-- START OF STORED DATA --

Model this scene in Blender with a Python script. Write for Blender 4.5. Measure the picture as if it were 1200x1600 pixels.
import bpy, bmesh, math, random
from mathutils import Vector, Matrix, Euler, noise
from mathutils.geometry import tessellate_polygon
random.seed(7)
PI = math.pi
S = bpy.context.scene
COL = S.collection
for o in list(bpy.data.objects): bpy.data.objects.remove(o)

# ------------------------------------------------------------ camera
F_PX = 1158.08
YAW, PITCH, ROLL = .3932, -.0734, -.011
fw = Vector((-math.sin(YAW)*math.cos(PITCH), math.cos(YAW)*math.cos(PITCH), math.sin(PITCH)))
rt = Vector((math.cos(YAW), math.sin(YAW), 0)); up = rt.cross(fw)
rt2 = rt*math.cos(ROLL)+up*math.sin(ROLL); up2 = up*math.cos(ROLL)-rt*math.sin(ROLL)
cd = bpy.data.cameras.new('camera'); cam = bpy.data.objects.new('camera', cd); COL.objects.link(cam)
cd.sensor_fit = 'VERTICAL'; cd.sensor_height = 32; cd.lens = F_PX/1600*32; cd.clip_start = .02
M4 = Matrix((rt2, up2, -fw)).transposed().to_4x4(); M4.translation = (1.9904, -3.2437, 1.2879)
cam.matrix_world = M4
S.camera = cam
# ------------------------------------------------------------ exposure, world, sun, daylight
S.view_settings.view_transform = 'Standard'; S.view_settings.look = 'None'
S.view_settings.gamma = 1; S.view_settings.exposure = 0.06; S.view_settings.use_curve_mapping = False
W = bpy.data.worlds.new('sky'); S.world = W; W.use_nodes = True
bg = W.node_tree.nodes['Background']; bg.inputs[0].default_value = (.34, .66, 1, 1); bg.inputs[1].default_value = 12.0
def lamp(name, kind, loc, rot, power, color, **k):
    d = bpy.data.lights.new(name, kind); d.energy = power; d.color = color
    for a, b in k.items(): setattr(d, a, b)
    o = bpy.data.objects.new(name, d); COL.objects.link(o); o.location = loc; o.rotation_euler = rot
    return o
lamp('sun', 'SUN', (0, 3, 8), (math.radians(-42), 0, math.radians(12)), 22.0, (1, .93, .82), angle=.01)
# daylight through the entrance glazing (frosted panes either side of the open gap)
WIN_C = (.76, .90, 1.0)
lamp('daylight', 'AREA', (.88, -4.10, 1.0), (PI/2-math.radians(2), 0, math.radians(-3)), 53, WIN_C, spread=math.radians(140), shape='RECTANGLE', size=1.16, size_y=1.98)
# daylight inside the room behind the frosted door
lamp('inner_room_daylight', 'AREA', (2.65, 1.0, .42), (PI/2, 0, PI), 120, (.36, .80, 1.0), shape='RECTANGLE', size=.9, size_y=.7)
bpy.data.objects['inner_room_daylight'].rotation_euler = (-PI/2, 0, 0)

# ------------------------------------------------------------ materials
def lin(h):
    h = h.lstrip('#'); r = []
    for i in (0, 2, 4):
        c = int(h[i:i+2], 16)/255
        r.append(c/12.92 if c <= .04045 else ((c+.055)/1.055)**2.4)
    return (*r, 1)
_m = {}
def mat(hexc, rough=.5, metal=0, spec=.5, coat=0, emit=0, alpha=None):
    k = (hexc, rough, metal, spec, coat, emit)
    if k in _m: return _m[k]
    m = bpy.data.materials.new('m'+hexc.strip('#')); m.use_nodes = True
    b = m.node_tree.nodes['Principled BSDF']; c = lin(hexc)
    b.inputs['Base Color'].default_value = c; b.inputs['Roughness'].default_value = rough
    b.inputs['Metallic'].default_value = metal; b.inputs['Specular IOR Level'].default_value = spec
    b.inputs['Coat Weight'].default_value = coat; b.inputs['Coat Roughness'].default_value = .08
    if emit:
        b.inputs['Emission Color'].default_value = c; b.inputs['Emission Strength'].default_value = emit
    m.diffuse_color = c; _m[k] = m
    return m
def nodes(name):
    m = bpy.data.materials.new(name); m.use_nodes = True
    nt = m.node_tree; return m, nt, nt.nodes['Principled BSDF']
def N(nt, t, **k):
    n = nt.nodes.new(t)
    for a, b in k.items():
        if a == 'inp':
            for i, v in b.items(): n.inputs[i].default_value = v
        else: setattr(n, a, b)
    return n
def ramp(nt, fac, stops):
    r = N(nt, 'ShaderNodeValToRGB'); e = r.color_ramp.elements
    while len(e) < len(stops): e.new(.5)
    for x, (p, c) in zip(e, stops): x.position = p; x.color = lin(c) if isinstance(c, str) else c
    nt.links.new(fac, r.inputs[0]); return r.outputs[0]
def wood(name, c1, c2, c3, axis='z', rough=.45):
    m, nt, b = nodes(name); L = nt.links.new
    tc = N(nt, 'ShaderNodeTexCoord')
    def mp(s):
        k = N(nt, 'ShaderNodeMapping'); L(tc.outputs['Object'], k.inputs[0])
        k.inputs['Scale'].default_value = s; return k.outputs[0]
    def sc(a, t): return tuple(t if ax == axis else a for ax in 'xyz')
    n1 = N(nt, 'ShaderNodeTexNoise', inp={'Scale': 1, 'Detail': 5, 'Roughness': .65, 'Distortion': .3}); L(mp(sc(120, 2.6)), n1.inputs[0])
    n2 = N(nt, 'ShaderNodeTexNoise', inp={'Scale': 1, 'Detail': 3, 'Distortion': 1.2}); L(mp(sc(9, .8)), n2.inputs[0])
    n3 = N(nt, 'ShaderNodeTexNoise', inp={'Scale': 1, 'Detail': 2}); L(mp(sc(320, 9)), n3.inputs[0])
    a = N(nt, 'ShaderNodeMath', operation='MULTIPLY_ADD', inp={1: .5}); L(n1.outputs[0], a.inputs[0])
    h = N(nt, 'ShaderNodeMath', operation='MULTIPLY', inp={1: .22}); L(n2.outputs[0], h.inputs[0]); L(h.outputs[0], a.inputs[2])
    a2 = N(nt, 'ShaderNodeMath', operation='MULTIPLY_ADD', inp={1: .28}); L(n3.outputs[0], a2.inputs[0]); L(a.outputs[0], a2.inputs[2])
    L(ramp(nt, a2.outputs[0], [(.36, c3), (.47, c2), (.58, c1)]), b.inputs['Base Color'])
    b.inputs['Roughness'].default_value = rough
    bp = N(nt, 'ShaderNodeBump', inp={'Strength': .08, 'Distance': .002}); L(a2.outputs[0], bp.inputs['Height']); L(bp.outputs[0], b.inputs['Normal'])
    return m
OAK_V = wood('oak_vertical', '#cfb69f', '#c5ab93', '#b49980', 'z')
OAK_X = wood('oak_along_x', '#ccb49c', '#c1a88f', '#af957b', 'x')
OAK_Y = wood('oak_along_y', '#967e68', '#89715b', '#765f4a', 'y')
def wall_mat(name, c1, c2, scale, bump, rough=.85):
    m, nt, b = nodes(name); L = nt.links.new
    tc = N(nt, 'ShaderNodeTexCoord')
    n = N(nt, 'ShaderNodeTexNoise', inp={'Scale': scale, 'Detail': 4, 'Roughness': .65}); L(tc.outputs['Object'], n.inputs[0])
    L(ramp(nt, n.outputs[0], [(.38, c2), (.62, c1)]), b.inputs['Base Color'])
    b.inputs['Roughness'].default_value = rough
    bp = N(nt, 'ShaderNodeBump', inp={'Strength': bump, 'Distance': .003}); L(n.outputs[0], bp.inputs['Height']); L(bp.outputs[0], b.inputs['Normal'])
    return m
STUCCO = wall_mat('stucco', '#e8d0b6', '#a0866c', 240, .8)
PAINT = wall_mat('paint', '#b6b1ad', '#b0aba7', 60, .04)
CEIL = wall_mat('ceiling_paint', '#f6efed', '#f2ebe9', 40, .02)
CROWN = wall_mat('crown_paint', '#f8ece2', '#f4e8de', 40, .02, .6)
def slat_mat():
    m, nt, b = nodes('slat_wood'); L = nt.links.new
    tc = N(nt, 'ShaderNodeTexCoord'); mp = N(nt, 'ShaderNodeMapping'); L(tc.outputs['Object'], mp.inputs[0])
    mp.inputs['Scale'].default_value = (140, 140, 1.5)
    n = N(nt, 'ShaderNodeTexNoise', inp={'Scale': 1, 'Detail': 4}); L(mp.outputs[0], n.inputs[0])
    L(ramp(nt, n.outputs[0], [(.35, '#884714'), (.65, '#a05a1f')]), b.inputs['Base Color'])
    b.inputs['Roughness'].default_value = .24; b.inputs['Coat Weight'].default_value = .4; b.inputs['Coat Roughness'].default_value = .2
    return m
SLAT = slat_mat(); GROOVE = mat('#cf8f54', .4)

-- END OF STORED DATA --

WORK INSTRUCTIONS
Give only the number of lines in the preceding material that contain the string "scene".

EXERCISE SOLUTION
2